For J’Ouvert, I was Death playing mas in Trinidad. Roaming the road, sharp silver scythe in hand, culling those closest to the ground, and knowing neither law nor sin. 

I was also Woman, entangled in a long skirt, made of shredded, black garbage bag, for those used and discarded, refused, their pains mere abandoned detritus in the wake of killings. Carrying death’s scythe as a sign of its shadow overhead, like a cross to bear. 

Such is the schizophrenia of living in T&T. Grieving amidst violence, with more than one murder a day, and historically-familiar rhythms of dark-night mourning, where women birth the lives that death takes away. 

Lest we forget. Three boys in particular were on my mind. Jodal Ramnath, Denelson Smith, and Mark Richards. Jodal, six years old, killed within minutes of the New Year by gunmen shooting with high-powered rifles from the roof of a nearby school. Real life midnight robbers, missing poetic license. Then, judged by a population which hypocritically ropes off pretty mas for those with money, as if little Jodal’s photos of dressing up in gold, like a King costume, excused the coast guard, the police, the political parties, the shotters and the drug men from their responsibility to prevent harm to our children. 

Later, Denelson Smith and Mark Richards killed in their school uniform by devils who come out for pay. Imps terrifying the young, with neighbourhood crossroads like judging points with scores counted and winners declared. 

As Death continues to stalk through region and town, in now year-round fetes with dames, tiefs and dark souls in glittering clothes, justice seems to have taken to an armchair, like many others watching the macabre dance on TV.

For the insight it offers, post-Carnival, I want to hail out J’Ouvert’s mirror to darkest ourselves, and its metaphor for restless hope for a new day. For, when else could I or anyone else express freedom and pain, in public, in the dead of night, while passing the walled yard of sacred graves, wondering if it is still possible to save ourselves, heart beating hard at how, for some, it is already too late. 

J’Ouvert’s mas and masking traditions often get eclipsed by the “pretty mas” of Monday and Tuesday. Beyond standard images of muddied revellers, J’Ouvert’s mas, which is as political as it is personal, as transgressive as it is stylish, is least likely to make it into Carnival magazines, for grim commitment to mixing anger with splendor isn’t easy to package, sell or consume. Yet, here one can find stories of iron meeting iron, hardship meeting creativity, contradictory realities meeting the next step with no easy resolution ahead.

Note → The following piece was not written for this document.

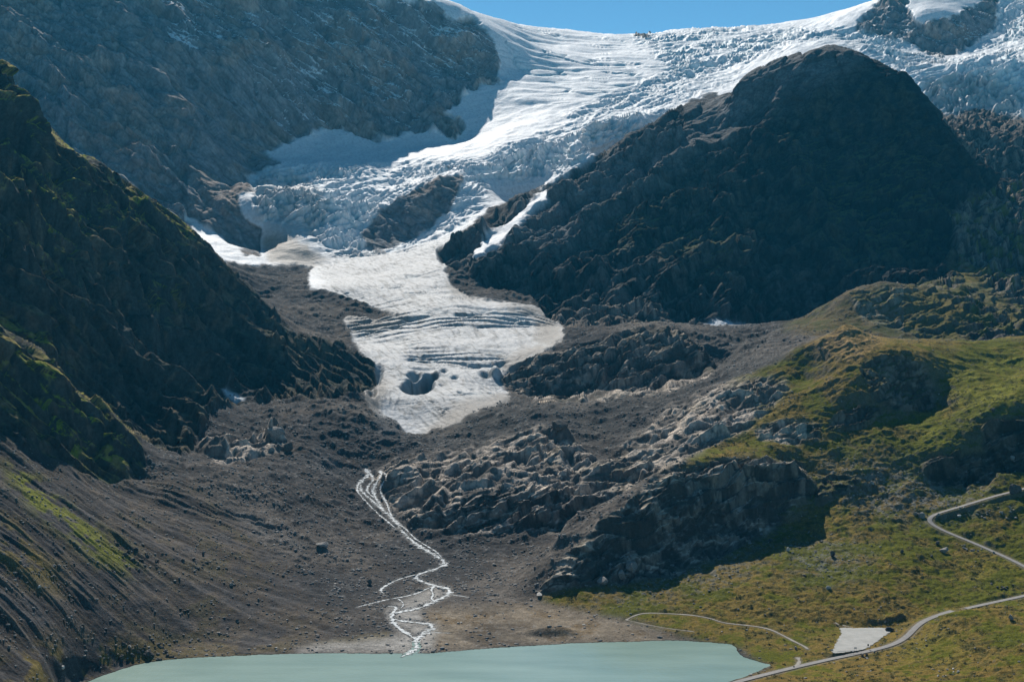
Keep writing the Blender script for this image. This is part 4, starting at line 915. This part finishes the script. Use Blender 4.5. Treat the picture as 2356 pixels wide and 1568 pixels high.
# clusters: stones nobody could tell apart in a heap share a label
rr = random.Random(4)
CL = [((2240,1262),14,6,60,22,'grey stone in the broken heap right of the long tilted slab','stones heaped below the hairpin bend'),
      ((2290,1180),26,6,90,26,'grey stone in the rock pile inside the hairpin bend','stones piled inside the hairpin bend'),
      ((2180,1545),10,6,40,14,'pale stone in the little group below the road at the bottom right','stones below the road at the bottom right'),
      ((330,1500),34,8,120,30,'dark stone in the rubble heap at the left lake shore','stones heaped on the left lake shore'),
      ((2300,1350),9,6,40,10,'dark stone in the row on the grass at the right edge','stones in a row at the right edge'),
      ((320,1290),26,9,110,60,'dark stone in the block field halfway up the left scree','stones of the block field on the left scree')]
for (cc_, n_, sz, sx, sy, lab, grp) in CL:
    base = None
    for q in range(n_):
        c = cc_[0]+rr.gauss(0, sx/2.6); row = cc_[1]+rr.gauss(0, sy/2.6); s_ = sz*rr.uniform(.6, 1.5)
        x, y, z = ground_at(c, row)
        if z < .2: continue
        o = bpy.data.objects.new('boulder', RM[rr.randrange(8)])
        if not o.data.materials: o.data.materials.append(M_BDARK if 'dark' in lab else M_BOULD)
        COL.objects.link(o); o.material_slots[0].link = 'OBJECT'; o.material_slots[0].material = M_BDARK if 'dark' in lab else (M_BPALE if 'pale' in lab else M_BOULD)
        w_ = s_*y/F/2; o.scale = (w_*rr.uniform(.9, 1.4), w_*rr.uniform(.8, 1.2), w_*rr.uniform(.6, .95)); o.location = (x, y, z+w_*.25); o.rotation_euler = (rr.uniform(-.3, .3), rr.uniform(-.3, .3), rr.uniform(0, 6))
        tag(o, lab, 'stone', grp)
# loose rubble that nobody could count
def icos():
    bm = bmesh.new(); bmesh.ops.create_icosphere(bm, subdivisions=1, radius=1)
    v = np.array([x.co[:] for x in bm.verts], np.float32); f = np.array([[a.index for a in q.verts] for q in bm.faces]); bm.free(); return v, f
IV, IF = icos()
def scatter(name, wsel, count, smin, smax, m, power=2.2, seed=1, emb=.12):
    g = np.random.default_rng(seed)
    w_ = wsel.reshape(SH).copy(); w_[:, :5] = 0; w_[:, -5:] = 0; w_[-3:] = 0
    area = (DX*DY).reshape(SH); pr = (w_*area).ravel().astype(np.float64); pr /= pr.sum()
    idx = g.choice(N, size=count, p=pr)
    r_, c_ = idx//nc, idx % nc; r2_ = np.minimum(r_+1, nr-1); c2_ = np.minimum(c_+1, nc-1)
    G = P.reshape(SH+(3,)); a = g.random(count)[:, None]; b_ = g.random(count)[:, None]
    pos = (G[r_, c_]*(1-a)+G[r2_, c_]*a)*(1-b_)+(G[r_, c2_]*(1-a)+G[r2_, c2_]*a)*b_
    sz = smin+(smax-smin)*g.random(count)**(power*2.2)
    pos = pos[:, None, :]
    V_ = IV[None]*(1+g.normal(size=(count, len(IV), 1))*.2)
    ang = g.random(count)*6.28; ca, sa = np.cos(ang), np.sin(ang)
    ax = np.stack([g.uniform(.8, 1.5, count), g.uniform(.6, 1.1, count), g.uniform(.35, .65, count)], 1)*sz[:, None]
    V_ = V_*ax[:, None, :]
    x = V_[..., 0]*ca[:, None]-V_[..., 1]*sa[:, None]; y = V_[..., 0]*sa[:, None]+V_[..., 1]*ca[:, None]
    V_ = np.stack([x, y, V_[..., 2]+emb*sz[:, None]], -1)+pos
    Fq = (IF[None]+np.arange(count)[:, None, None]*len(IV)).reshape(-1, 3)
    return tag(mesh_obj(name, V_.reshape(-1, 3), Fq, [m]), kind='stuff')
M_RUB = land_rub = simple('rubble_stone', (.12, .115, .11), (.40, .38, .35), .12, .95, .3)
vis = (fY < 2400) & (fY > 880)
dry = (SHD > .8) & (PATH_MARK < .15)
for (ln, hw) in path_lines[:0]: pass
inpark = inside(P[:, :2].astype(float), cps)
dry &= ~inpark
scatter('scree_rubble', W[4]*vis*dry*(.25+sstep(0, .5, nB)), 30000, .2, 1.4, M_RUB, seed=2)
scatter('moraine_rubble', W[5]*vis*dry*(1-.85*np.maximum(delta, sand))*(.25+sstep(0, .5, nB))*sstep(2600, 1000, fY), 62000, .2, 1.75, M_RUB, seed=3)
scatter('stream_stones', STRM*(fY < 1600), 5000, .2, 1.1, M_RUB, seed=8)
scatter('outcrop_rubble', W[3]*vis*dry*(nz > .7)*(fY < 1700), 3500, .3, 2.2, M_RUB, seed=4)
scatter('meadow_stones', W[6]*vis*dry*(.03+rock_in*1.5+.25*sstep(.2, .7, nA+nB)), 18000, .18, 1.2, M_RUB, seed=5)
# low alpine shrubs: tussocks of many small leaf faces
def shrub_stuff(count, seed=9):
    g = np.random.default_rng(seed)
    dens = W[6]*vis*dry*sstep(.05, .5, nC+.6*nB-.1)*(1-rock_in*.5)*(fY < 1500)
    pr = (dens*DX*DY).astype(np.float64); pr /= pr.sum(); idx = g.choice(N, size=count, p=pr)
    K = 16; c = P[idx][:, None, :]+np.concatenate([g.normal(size=(count, K, 2))*.75, np.abs(g.normal(size=(count, K, 1)))*.38+.05], 2)
    sz = g.uniform(.18, .5, (count, K, 1, 1)); d = g.normal(size=(count, K, 3, 3)); V_ = c[:, :, None, :]+d*sz*np.array([1, 1, .7])
    V_ = V_.reshape(-1, 3); Fq = np.arange(len(V_)).reshape(-1, 3); return tag(mesh_obj('alpine_shrubs', V_, Fq, [M_SHRUB]), kind='stuff')
M_SHRUB = simple('shrub_leaves', (.03, .055, .014), (.10, .11, .03), .3, .9, .05)
shrub_stuff(16000)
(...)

This was evident in 3 Canal’s band, Black Jab Nation, where it was clear that many played a mas they individually imagined. Amongst women, there were hand painted masks, translucent cloths top-knotted and then slung over women’s faces, and mesh veils sewn, like brides’ own, to hang from men’s bowler hats, in a runway of women’s masking on parade. To see masking re-emerge is to witness a counterpoint to the contemporary focus on cosmetics for Carnival. As more and more women get their makeup professionally done, masking becomes more important to see and be seen on terms that the male gaze cannot easily penetrate, or get access to without consent. 

Among women were also those bare-chested and covered in black paint. One woman in nothing but a regular panty, defiantly taking back the night in a world where women’s sexual safety relies on them covering their bodies in fear and shame, where consent means too little without an end to all sexual vulnerability and violence.

Lest we forget, there is history and richness of masquerade in J’Ouvert that prettiness cannot encapsulate. This haute couture ruins an aesthetic of colourful sequins, opting instead for a different language with which we can work out what it means to be brown and black bodies negotiating darkness, womanhood, motherhood, beauty and community in pursuit of our humanity. 

Crick. Crack. Having played its mas, may Death now tire and offer respite, leaving Woman, already entangled with too many aching memories and stories, to tend to her days of unaccustomed strife.